Itzhak Perlman, è famoso per essere un grande il violinista, ma non solo. Oltre ad averci donato una musica meravigliosa, ci ha regalato una visione. Salire sul palco non era un’impresa da poco per lui, perché fu colpito dalla poliomielite da bambino e quindi portava dei tutori su entrambe le gambe e camminava con l’aiuto di stampelle. Chi ebbe occasione di assistere ai suoi concerti raccontò che vederlo camminare sul palco, un passo alla volta, dolorosamente e lentamente, era già uno “spettacolo” che non lasciava indifferenti. La parola spettacolo può sembrare inappropriata, la uso come rappresentativa di qualcosa che ha in sé un dono. E se chiudiamo per un momento gli occhi, forse possiamo anche immaginarlo…
Il 18 novembre 1995 salì sul palco del Lincoln Center di New York.
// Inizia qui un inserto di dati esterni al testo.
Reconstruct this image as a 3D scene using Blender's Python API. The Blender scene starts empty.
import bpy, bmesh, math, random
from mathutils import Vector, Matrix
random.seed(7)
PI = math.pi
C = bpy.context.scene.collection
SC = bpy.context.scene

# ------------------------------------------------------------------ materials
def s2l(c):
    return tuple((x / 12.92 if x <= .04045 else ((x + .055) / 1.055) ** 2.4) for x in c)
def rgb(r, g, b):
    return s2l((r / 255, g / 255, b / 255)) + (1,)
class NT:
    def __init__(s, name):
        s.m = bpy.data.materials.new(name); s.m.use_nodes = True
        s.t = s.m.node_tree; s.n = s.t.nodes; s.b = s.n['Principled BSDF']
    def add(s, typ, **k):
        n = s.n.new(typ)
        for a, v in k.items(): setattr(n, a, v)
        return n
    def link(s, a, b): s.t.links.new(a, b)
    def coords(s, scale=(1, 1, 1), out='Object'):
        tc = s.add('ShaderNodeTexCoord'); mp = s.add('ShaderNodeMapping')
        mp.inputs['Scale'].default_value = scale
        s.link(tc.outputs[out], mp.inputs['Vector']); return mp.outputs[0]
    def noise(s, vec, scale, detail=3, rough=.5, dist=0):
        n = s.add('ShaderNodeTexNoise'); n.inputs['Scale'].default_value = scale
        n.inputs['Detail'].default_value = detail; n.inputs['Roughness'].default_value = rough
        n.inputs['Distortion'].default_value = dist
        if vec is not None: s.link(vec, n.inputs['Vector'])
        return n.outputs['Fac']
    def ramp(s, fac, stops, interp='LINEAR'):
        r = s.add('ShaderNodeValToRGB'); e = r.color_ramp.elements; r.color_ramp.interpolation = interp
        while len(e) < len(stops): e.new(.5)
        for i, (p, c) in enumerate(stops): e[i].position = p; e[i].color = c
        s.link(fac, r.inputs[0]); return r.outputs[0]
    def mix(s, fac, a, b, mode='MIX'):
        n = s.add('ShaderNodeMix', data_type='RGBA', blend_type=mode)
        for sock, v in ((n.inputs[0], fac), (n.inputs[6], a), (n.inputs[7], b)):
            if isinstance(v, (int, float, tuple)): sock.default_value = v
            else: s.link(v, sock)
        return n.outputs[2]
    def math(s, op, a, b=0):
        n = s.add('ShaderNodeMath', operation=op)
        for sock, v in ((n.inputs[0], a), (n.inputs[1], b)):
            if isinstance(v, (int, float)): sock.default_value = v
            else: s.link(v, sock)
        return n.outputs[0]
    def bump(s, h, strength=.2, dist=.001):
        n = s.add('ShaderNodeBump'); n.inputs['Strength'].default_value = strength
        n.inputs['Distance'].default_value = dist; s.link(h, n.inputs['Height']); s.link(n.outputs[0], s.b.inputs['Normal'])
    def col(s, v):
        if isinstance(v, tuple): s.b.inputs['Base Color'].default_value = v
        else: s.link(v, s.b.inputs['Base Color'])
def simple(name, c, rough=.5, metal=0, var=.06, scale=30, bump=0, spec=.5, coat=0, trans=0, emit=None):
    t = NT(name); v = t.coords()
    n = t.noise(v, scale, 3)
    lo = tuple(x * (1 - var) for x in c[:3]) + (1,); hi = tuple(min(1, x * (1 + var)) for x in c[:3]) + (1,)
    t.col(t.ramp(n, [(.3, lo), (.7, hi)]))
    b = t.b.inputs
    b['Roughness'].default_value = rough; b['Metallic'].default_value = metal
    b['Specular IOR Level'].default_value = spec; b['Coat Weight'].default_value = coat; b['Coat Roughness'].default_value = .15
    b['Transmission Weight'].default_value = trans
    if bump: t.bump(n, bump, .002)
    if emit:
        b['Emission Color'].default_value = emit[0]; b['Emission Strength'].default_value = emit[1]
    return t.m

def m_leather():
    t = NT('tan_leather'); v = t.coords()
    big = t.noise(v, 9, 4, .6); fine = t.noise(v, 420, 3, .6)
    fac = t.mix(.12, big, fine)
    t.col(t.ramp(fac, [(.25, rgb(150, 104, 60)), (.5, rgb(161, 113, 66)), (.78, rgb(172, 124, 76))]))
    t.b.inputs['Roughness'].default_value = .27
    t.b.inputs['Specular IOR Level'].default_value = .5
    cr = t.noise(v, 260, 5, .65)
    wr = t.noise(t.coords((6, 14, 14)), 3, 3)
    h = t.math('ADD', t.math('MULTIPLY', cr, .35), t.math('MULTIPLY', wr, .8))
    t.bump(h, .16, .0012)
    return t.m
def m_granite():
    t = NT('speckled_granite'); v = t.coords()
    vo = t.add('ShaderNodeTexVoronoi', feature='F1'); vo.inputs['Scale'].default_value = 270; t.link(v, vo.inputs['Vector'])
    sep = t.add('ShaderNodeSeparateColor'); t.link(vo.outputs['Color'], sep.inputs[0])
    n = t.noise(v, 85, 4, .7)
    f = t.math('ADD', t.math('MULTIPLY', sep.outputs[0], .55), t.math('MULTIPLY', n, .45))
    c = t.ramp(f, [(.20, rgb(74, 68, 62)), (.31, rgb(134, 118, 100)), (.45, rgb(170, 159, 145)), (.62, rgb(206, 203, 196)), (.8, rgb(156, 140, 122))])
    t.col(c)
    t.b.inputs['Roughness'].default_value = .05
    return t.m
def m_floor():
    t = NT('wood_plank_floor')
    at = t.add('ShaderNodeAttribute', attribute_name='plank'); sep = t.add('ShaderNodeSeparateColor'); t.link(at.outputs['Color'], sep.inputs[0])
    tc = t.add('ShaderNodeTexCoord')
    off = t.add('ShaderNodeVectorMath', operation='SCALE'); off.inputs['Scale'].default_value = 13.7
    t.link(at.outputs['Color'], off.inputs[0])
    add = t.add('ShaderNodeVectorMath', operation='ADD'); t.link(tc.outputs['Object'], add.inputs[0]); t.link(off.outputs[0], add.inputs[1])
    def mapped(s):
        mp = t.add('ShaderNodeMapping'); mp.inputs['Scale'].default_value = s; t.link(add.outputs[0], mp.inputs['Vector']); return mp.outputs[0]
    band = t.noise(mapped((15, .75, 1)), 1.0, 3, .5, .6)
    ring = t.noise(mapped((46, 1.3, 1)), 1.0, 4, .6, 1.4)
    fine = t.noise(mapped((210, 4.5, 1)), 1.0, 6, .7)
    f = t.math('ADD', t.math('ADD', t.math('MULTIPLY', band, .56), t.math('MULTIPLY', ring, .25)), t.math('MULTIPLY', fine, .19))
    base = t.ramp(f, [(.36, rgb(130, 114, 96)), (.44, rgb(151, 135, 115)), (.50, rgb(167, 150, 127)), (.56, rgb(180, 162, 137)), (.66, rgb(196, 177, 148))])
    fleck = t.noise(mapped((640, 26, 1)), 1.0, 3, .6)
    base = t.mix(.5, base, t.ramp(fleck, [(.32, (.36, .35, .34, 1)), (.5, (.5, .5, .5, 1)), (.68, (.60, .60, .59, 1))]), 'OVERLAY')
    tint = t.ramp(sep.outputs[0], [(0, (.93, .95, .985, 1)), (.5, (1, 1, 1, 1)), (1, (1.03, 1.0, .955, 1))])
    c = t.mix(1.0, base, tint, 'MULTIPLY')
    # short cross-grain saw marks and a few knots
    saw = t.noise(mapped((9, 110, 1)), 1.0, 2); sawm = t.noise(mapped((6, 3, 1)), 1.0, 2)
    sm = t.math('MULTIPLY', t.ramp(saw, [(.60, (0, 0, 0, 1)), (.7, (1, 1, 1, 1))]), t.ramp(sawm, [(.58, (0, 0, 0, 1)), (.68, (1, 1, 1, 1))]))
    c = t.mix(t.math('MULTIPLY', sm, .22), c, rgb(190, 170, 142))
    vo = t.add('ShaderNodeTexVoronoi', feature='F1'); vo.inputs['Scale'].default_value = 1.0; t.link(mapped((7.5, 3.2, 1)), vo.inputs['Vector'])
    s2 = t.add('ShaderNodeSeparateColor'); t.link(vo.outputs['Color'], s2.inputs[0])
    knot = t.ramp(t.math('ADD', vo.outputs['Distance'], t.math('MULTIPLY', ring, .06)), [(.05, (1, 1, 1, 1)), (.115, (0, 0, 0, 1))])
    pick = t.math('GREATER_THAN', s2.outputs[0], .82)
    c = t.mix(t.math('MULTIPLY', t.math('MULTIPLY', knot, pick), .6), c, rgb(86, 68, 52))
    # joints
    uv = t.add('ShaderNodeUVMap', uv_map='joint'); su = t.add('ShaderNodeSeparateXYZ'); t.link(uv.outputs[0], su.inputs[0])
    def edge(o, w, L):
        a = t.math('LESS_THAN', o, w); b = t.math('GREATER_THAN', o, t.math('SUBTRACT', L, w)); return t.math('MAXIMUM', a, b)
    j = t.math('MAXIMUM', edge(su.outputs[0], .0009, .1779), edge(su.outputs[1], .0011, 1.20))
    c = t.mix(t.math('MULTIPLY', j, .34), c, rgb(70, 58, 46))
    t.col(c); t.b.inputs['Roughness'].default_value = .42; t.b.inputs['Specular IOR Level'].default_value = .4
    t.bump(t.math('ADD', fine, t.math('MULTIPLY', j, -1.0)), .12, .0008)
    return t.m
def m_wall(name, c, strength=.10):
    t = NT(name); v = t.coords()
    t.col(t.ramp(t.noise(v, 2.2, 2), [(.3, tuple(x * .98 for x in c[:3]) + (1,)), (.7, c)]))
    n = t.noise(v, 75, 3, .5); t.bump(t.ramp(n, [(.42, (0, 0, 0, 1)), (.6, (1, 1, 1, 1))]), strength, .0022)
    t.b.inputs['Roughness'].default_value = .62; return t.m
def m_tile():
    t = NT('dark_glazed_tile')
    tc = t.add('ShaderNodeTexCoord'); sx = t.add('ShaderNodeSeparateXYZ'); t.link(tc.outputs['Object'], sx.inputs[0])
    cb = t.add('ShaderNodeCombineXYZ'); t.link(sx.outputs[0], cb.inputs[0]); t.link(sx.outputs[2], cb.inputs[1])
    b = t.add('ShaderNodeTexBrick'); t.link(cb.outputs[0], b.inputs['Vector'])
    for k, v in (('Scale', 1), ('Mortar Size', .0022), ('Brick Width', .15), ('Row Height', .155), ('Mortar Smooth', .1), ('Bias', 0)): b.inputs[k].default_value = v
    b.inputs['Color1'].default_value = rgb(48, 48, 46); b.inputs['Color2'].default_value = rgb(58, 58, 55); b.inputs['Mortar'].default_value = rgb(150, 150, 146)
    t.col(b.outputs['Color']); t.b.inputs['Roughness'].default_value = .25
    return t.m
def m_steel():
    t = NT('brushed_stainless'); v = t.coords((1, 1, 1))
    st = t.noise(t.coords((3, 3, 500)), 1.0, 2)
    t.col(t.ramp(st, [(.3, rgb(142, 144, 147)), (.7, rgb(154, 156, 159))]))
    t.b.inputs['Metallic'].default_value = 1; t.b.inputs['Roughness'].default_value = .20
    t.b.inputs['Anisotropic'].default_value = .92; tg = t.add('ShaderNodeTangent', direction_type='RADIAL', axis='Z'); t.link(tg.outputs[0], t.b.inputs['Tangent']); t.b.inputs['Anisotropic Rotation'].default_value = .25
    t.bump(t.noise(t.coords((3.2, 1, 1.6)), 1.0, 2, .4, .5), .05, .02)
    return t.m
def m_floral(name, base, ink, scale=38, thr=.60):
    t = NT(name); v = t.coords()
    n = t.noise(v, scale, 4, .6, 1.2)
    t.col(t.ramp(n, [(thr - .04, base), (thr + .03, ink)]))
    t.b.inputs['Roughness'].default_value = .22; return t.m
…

Il pubblico in silenzio lo osservava mentre attraversava il palco per raggiungere la sua sedia, mentre slacciava le fibbie dalle sue gambe… aspettando che fosse pronto a suonare. Il pubblico sapeva.
Ma quello che il pubblico non sapeva, era che il concerto a cui stavano per assistere sarebbe passato alla storia, perché sarebbe stato uno spettacolo diverso, uno spettacolo con un dono, una visione per tutti noi.
Qualcosa andò storto, proprio quando ebbe finito le prime battute, una delle corde del suo violino si ruppe e si sentì un suono, come uno sparo che attraversò tutto il teatro. Non c’era dubbio su cosa significasse quel suono. Non c’era dubbio su cosa dovesse fare. Tutti si aspettavano che avrebbe cambiato violino o sostituito la corda rotta. Ma non lo fece. Chiuse gli occhi, un bel respiro e poi fece segno al direttore d’orchestra di ricominciare.
L’orchestra riprese a suonare e lui suonò da dove aveva lasciato. E suonò con tale passione, tale potenza e tale purezza come mai sentito prima. Suonare un’opera sinfonica con solo tre corde è praticamente impossibile, ma quella sera Itzhak Perlman rifiutò la parola “impossibile”.
Chi assistette al concerto disse: “Lo si poteva vedere modulare, cambiare, ricomporre il pezzo nella sua testa. A un certo punto, sembrava che riuscisse a produrre nuovi suoni, che non avevano mai prodotto prima. Quando ebbe finito, ci fu un silenzio impressionante nella stanza. E poi la gente si alzò e applaudì. Ci fu uno straordinario scoppio di applausi da ogni angolo del teatro. Eravamo tutti in piedi, urlando e applaudendo, facendo tutto il possibile per dimostrare quanto apprezzassimo ciò che aveva fatto. Lui sorrise, con le labbra e i suoi occhi limpidi, si asciugò il sudore dalla fronte, sollevò l’archetto per farci tacere e poi disse con tono calmo, semplice e pensieroso – “Sapete, a volte è compito dell’artista scoprire quanta musica può ancora fare con ciò che gli è rimasto“.
Che frase potente! Mi è rimasta impressa nella mente da quando l’ho sentita. Forse è questa la definizione della vita, non solo per gli artisti, ma per tutti noi. Ecco un uomo che si è preparato tutta la vita a fare musica con un violino a quattro corde, che, all’improvviso, nel bel mezzo di un concerto, si ritrova con solo tre corde; così fa musica con tre corde, e la musica che ha fatto quella sera con solo tre corde era più bella, più sacra, più memorabile, di qualsiasi altra che avesse mai fatto prima, quando aveva quattro corde, un violino “intero”.
Nella nostra vita può capitare di trovarci nella stessa condizione, i presupposti non sono i migliori, le cose non vanno come previsto.
Quindi, forse il nostro compito in questo mondo instabile, in rapido cambiamento e sconcertante, è fare musica, all’inizio con tutto ciò che abbiamo, e poi, quando ciò non sarà più possibile, fare musica con ciò che ci resta con passione, purezza e potere.
Talvolta scuse, paure, giustificazioni ci rimpiccioliscono più delle difficoltà che incontriamo.
A volte la difficoltà è il dolore, dell’anima o del corpo… o di entrambe.
Non arrenderti, non rimpicciolirti. Anche se a volte ti senti spenta, trova uno spazio per la fiducia… Coraggio e vulnerabilità possono coesistere.